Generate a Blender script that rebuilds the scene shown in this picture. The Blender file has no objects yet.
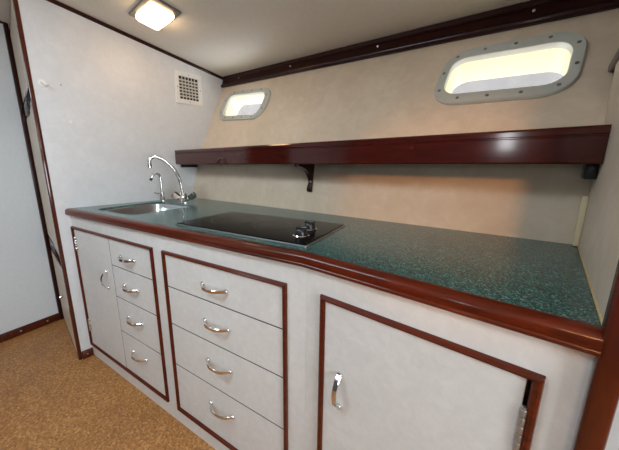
import bpy, bmesh, math, random
from mathutils import Vector as V, Matrix
from math import sin, cos, tan, pi, radians

random.seed(4)
COL = bpy.context.scene.collection

# ------------------------------------------------------------------ measured layout (metres)
CAM = V((1.7553, -0.5719, 1.1174)); FOC = 263.6605
PITCH, ROLL, YAW = 0.1976, -0.0058, -0.5596
SHX, SHY = -22.2748, -6.0155
AL, AB, AR, AK = 0.2101, -0.1335, 0.2192, -0.1561      # plan angles: bulkheads, back wall, right run
KX = 1.4551                                            # kink of the counter front
CT = 0.900                                             # counter height
def lw(y, z=0.0): return V((y * tan(AL), y, z))        # face of left bulkhead
RX, RY = 2.0629, 0.4432
def rw(y, z=0.0): return V((RX + (y - RY) * tan(AR), y, z))
def ceil_z(x, y): return 1.9297 - 0.0866 * x - 0.1406 * y
KD = V((cos(AK), sin(AK), 0)); KN = V((sin(AK), -cos(AK), 0)); K0 = V((KX, 0, 0))
Z = V((0, 0, 1))

# ------------------------------------------------------------------ materials
def nodes(name):
    m = bpy.data.materials.new(name); m.use_nodes = True
    nt = m.node_tree; b = nt.nodes['Principled BSDF']
    return m, nt, b
def srgb(r, g, b):
    f = lambda c: ((c / 255 + .055) / 1.055) ** 2.4 if c > 10 else c / 255 / 12.92
    return (f(r), f(g), f(b), 1)
def tex(nt, kind, scale, stretch=None, **kw):
    tc = nt.nodes.new('ShaderNodeTexCoord'); t = nt.nodes.new(kind)
    t.inputs['Scale'].default_value = scale
    src = tc.outputs['Object']
    if stretch:
        mp = nt.nodes.new('ShaderNodeMapping'); mp.inputs['Scale'].default_value = stretch
        nt.links.new(src, mp.inputs['Vector']); src = mp.outputs['Vector']
    nt.links.new(src, t.inputs['Vector'])
    for k, v in kw.items(): t.inputs[k].default_value = v
    return t
def ramp(nt, src, stops, interp='LINEAR'):
    r = nt.nodes.new('ShaderNodeValToRGB'); r.color_ramp.interpolation = interp
    e = r.color_ramp.elements
    while len(e) < len(stops): e.new(.5)
    for el, (p, c) in zip(e, stops): el.position = p; el.color = c
    nt.links.new(src, r.inputs['Fac']); return r
def plain(name, col, rough=.5, metal=0., coat=0., **kw):
    m, nt, b = nodes(name)
    t = tex(nt, 'ShaderNodeTexNoise', 60, Detail=3.0)
    lo = tuple(c * .97 for c in col[:3]) + (1,); hi = tuple(min(1, c * 1.02) for c in col[:3]) + (1,)
    r = ramp(nt, t.outputs['Fac'], [(.3, lo), (.7, hi)])
    nt.links.new(r.outputs['Color'], b.inputs['Base Color'])
    b.inputs['Roughness'].default_value = rough; b.inputs['Metallic'].default_value = metal
    b.inputs['Coat Weight'].default_value = coat; b.inputs['Coat Roughness'].default_value = .05
    b.inputs['Specular IOR Level'].default_value = kw.get('spec', .5)
    return m
def laminate(name, a, b_, c, rough=.42, fine=26):
    m, nt, b = nodes(name)
    t1 = tex(nt, 'ShaderNodeTexNoise', 5, Detail=6.0, Roughness=.65)
    t2 = tex(nt, 'ShaderNodeTexNoise', fine, Detail=5.0, Roughness=.7, Distortion=.6)
    mx = nt.nodes.new('ShaderNodeMix'); mx.data_type = 'FLOAT'; mx.inputs[0].default_value = .55
    nt.links.new(t1.outputs['Fac'], mx.inputs[2]); nt.links.new(t2.outputs['Fac'], mx.inputs[3])
    r = ramp(nt, mx.outputs[0], [(.36, a), (.5, b_), (.62, c)])
    nt.links.new(r.outputs['Color'], b.inputs['Base Color'])
    b.inputs['Roughness'].default_value = rough
    return m
def wood(name, dark, mid, light, rough=.25, coat=.8, stretch=(6, 60, 60)):
    m, nt, b = nodes(name)
    t = tex(nt, 'ShaderNodeTexNoise', 1.0, stretch, Detail=5.0, Roughness=.6, Distortion=.8)
    r = ramp(nt, t.outputs['Fac'], [(.3, dark), (.52, mid), (.75, light)])
    nt.links.new(r.outputs['Color'], b.inputs['Base Color'])
    b.inputs['Roughness'].default_value = rough
    b.inputs['Coat Weight'].default_value = coat; b.inputs['Coat Roughness'].default_value = .1; b.inputs['Specular IOR Level'].default_value = .15
    return m
def speckle(name, stops, scale, rough, broad=None, coat=0.):
    m, nt, b = nodes(name)
    v = tex(nt, 'ShaderNodeTexVoronoi', scale)
    sp = nt.nodes.new('ShaderNodeSeparateColor'); nt.links.new(v.outputs['Color'], sp.inputs['Color'])
    r = ramp(nt, sp.outputs['Red'], stops)
    out = r.outputs['Color']
    if broad:
        n = tex(nt, 'ShaderNodeTexNoise', broad[0], Detail=4.0)
        rr = ramp(nt, n.outputs['Fac'], [(.35, broad[1]), (.65, broad[2])])
        mx = nt.nodes.new('ShaderNodeMix'); mx.data_type = 'RGBA'; mx.blend_type = 'MULTIPLY'
        mx.inputs[0].default_value = 1
        nt.links.new(out, mx.inputs[6]); nt.links.new(rr.outputs['Color'], mx.inputs[7]); out = mx.outputs[2]
    nt.links.new(out, b.inputs['Base Color'])
    b.inputs['Roughness'].default_value = rough
    b.inputs['Coat Weight'].default_value = coat
    return m

M = {}
M['wall'] = laminate('bulkhead_laminate', srgb(215, 214, 215), srgb(220, 219, 220), srgb(225, 224, 225))
M['face'] = laminate('cabinet_laminate', srgb(214, 211, 207), srgb(220, 217, 213), srgb(226, 223, 219), .38, 40)
M['hull'] = laminate('hull_lining', srgb(217, 197, 172), srgb(224, 204, 180), srgb(231, 213, 190), .42, 18)  # same laminate as the bulkhead, with warm lamplight tinted into its colour
M['partition'] = laminate('partition_laminate', srgb(208, 192, 172), srgb(216, 201, 183), srgb(222, 209, 193), .45, 18)  # beige warmed to stand in for lamp glow on the partition
M['headliner'] = plain('headliner', srgb(234, 230, 222), .6)
M['farwall'] = plain('pale_wall_paint', srgb(222, 226, 228), .5)
M['mahog'] = wood('mahogany', srgb(66, 20, 5), srgb(88, 28, 7), srgb(106, 38, 10), .34, .35)
M['mahog_dark'] = wood('dark_mahogany', srgb(38, 14, 10), srgb(48, 17, 12), srgb(58, 22, 15), .32, .35)
M['shelfwood'] = wood('shelf_mahogany', srgb(58, 15, 9), srgb(70, 20, 12), srgb(82, 27, 15), .16, .7, (4, 40, 40))
M['trimwood'] = wood('varnished_trim', srgb(66, 24, 12), srgb(80, 29, 14), srgb(94, 36, 18), .2, .9, (45, 45, 5))
M['counter'] = speckle('teal_laminate', [(0, srgb(32, 58, 57)), (.3, srgb(46, 80, 78)), (.6, srgb(58, 95, 93)), (.85, srgb(80, 120, 117)), (1, srgb(130, 162, 158))], 460, .2)
M['cork'] = speckle('cork_floor', [(0, srgb(144, 94, 48)), (.4, srgb(170, 115, 62)), (.75, srgb(182, 127, 72)), (1, srgb(204, 152, 96))], 150, .42,
                    (3.5, (.86, .84, .82, 1), (1, 1, 1, 1)))
M['chrome'] = plain('chrome', (.78, .78, .78, 1), .1, 1.)
M['steel'] = plain('brushed_steel', (.62, .63, .64, 1), .28, 1.)
M['darksteel'] = plain('dull_steel', (.30, .28, .26, 1), .4, 1.)
M['hingesteel'] = plain('hinge_steel', (.5, .5, .5, 1), .4, .9)
M['blackglass'] = plain('black_glass', (.006, .006, .006, 1), .2, **{'spec': .12})
M['black'] = plain('black_plastic', (.012, .012, .013, 1), .3)
M['white'] = plain('white_enamel', srgb(238, 234, 228), .4)
M['grille'] = plain('vent_slats', srgb(214, 206, 196), .5)
M['portring'] = plain('grey_painted_flange', srgb(196, 197, 188), .38)
M['liner'] = plain('white_gelcoat', srgb(247, 236, 196), .45)
M['screw'] = plain('screw_head', (.22, .21, .19, 1), .4, .8)
M['cream'] = plain('cream_batten', srgb(226, 206, 166), .5)
M['caulk'] = plain('beige_sealant', srgb(206, 180, 130), .6)
M['dark'] = plain('dark_void', (.01, .009, .008, 1), .9)
M['greypanel'] = plain('dark_grey_panel', srgb(96, 97, 98), .5)
M['backdrop'] = laminate('grey_backdrop', srgb(82, 81, 82), srgb(88, 87, 88), srgb(97, 96, 97), .8, 3)  # tone of the panel added outside the portholes
def glass_mat():
    m, nt, b = nodes('clear_glazing'); nt.nodes.remove(b)
    o = nt.nodes['Material Output']; t = nt.nodes.new('ShaderNodeBsdfTransparent'); g = nt.nodes.new('ShaderNodeBsdfGlossy')
    t.inputs[0].default_value = (.9, .91, .92, 1); g.inputs['Roughness'].default_value = .03
    mv = nt.nodes.new('ShaderNodeLayerWeight'); mv.inputs[0].default_value = .12; f = nt.nodes.new('ShaderNodeMath'); f.operation = 'MULTIPLY'; f.inputs[1].default_value = .35; nt.links.new(mv.outputs['Facing'], f.inputs[0])
    mx = nt.nodes.new('ShaderNodeMixShader')
    nt.links.new(f.outputs[0], mx.inputs[0]); nt.links.new(t.outputs[0], mx.inputs[1]); nt.links.new(g.outputs[0], mx.inputs[2])
    nt.links.new(mx.outputs[0], o.inputs['Surface']); return m
M['glass'] = glass_mat()
def emit(name, col, s):
    m, nt, b = nodes(name)
    b.inputs['Base Color'].default_value = (.9, .88, .82, 1)
    b.inputs['Emission Color'].default_value = col; b.inputs['Emission Strength'].default_value = s
    return m
M['lampglass'] = emit('lit_lamp_glass', (1, .68, .38, 1), 11.5)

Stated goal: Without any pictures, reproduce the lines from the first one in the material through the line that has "COL = bpy.context.scene.collection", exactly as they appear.

Result below:
Generate a Blender script that rebuilds the scene shown in this picture. The Blender file has no objects yet.
import bpy, bmesh, math, random
from mathutils import Vector as V, Matrix
from math import sin, cos, tan, pi, radians

random.seed(4)
COL = bpy.context.scene.collection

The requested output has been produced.